Frederick II, king of Denmark, gave to Tycho the little island of Huen, called in Latin Venusin, towards the Sound, and about ten leagues, northward, from Copenhagen: where that prince erected for him a castle, named Uraniberg, and an observatory attached to it, completely furnished with the best instruments. Yet only fifty-one years after the death of Tycho, Mr. Huet, whose curiosity led him to visit a place so celebrated could find no vestige of the observatory. One solitary old man, who yet retained some recollection of it, told him that the tempestuous winds to which they were subject along the Sound, had demolished it. Even the name of Tycho was then unknown in that savage island, as Mr. Lalande indignantly styles it: and Mr. Picard, who was sent by the French academy, in 1671, to ascertain the exact situation of the observatory, was obliged to have the earth dug away, in order to discover its foundation. W. B.
[A11]. “Certain it is,” says the learned and pious Dr. Samuel Clarke (in his Discourse on the Evidences of Nat. and Rev. Religion,) “and this is a great deal to say, that the generality, even of the meanest and most vulgar and ignorant people,” (among Christians,) “have truer and worthier notions of God, more just and right apprehensions concerning his attributes and perfections, deeper sense of the difference of good and evil, a greater regard to moral obligations and to the plain and more necessary duties of life, and a more firm and universal expectation of a future state of rewards and punishments, than, in any heathen country, any considerable number of men were found to have had.”
In like manner, Archdeacon Paley (in his View of the Evidences of Christianity) observes:—“Christianity, in every country in which it is professed, has obtained a sensible, although not a complete influence, upon the public judgment of morals. And this is very important. For without the occasional correction which public opinion receives, by referring to some fixed standard of morality, no man can foretell into what extravagances it might wander.” “From the first general notification of Christianity to the present day,” says the same ingenious writer, “there have been in every age many millions, whose names were never heard of, made better by it, not only in their conduct, but in their dispositions; and happier, not so much in their external circumstances, as in that which is inter præcordia, in that which alone deserves the name of happiness, the tranquillity and consolation of their thoughts. It has been since its commencement, the author of happiness and virtue to millions and millions of the human race.” He then asks: “Who is there, that would not wish his son to be a Christian?” W. B.

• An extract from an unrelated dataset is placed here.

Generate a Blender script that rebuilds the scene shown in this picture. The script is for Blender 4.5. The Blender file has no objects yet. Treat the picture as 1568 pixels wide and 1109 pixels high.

[A12]. Some of the commentators inform us, that Mahomet taught that the earth is supported by the tip of the horn of a prodigious ox, who stands on a huge white stone; and that it is the little and almost unavoidable motions of this ox which produce earthquakes.
[A13]. Pythagoras, who was one of the most celebrated among the Greek philosophers, in the knowledge and study of the heavens, was born about 540 years before the Christian era. It is believed that he was the first who made mention of the obliquity of the ecliptic, and of the angle which this circle makes with the equator; although Pliny attributes this discovery to Anaximander, whose birth was seventy years earlier. Among the remarkable things which Pythagoras taught his disciples, was the doctrine that fire, or heat, occupied the centre of the world; it is supposed he meant to say, that the sun is placed in the centre of the planetery system, and that the earth revolves around him, like the other planets. He also maintained each star to be a world; and that these worlds were distributed in an ethereal space of infinite extent. W. B.
[A14]. Thales, who died about five centuries and an half before the Christian era, in the ninety-sixth year of his age,[[A14a]] first taught the Greeks the cause of eclipses, He knew the spherical form of the earth; he distinguished the zones of the earth by the mean of the tropicks and the polar circles; and he treated of an oblique circle or zodiac, of a meridian which intersects all these circles in extending north and south, and of the magnitude of the apparent diameter of the sun.
Herodotus, Cicero, and Pliny, assert, as is noticed by Mr. Lalande, that Thales had predicted, to the Ionians a total eclipse of the sun, which took place during the war between the Lydians and the Medes, But the manner in which Herodotus (who lived about one century, only, after the time of Thales) speaks of this prediction, is so vague, that one finds some difficulty in believing that it was fact, If it were true, says Lalande, that Thales had actually foretold an eclipse of the sun, it could be no otherwise, than by means of the general period of eighteen years, of which he would have acquired a knowledge from the Egyptians or the Chaldeans: for the period had not yet arrived, when eclipses could be prognosticated by an exact calculation of the motion of the moon. W. B.
[A14a]. But, according to Dufresnoy, he was born in the first year of the 35th Olympiad, and died the first year of the 52d, those periods corresponding, respectively, with the years 640 and 572, B. C.: and if so, he lived only sixty-eight years.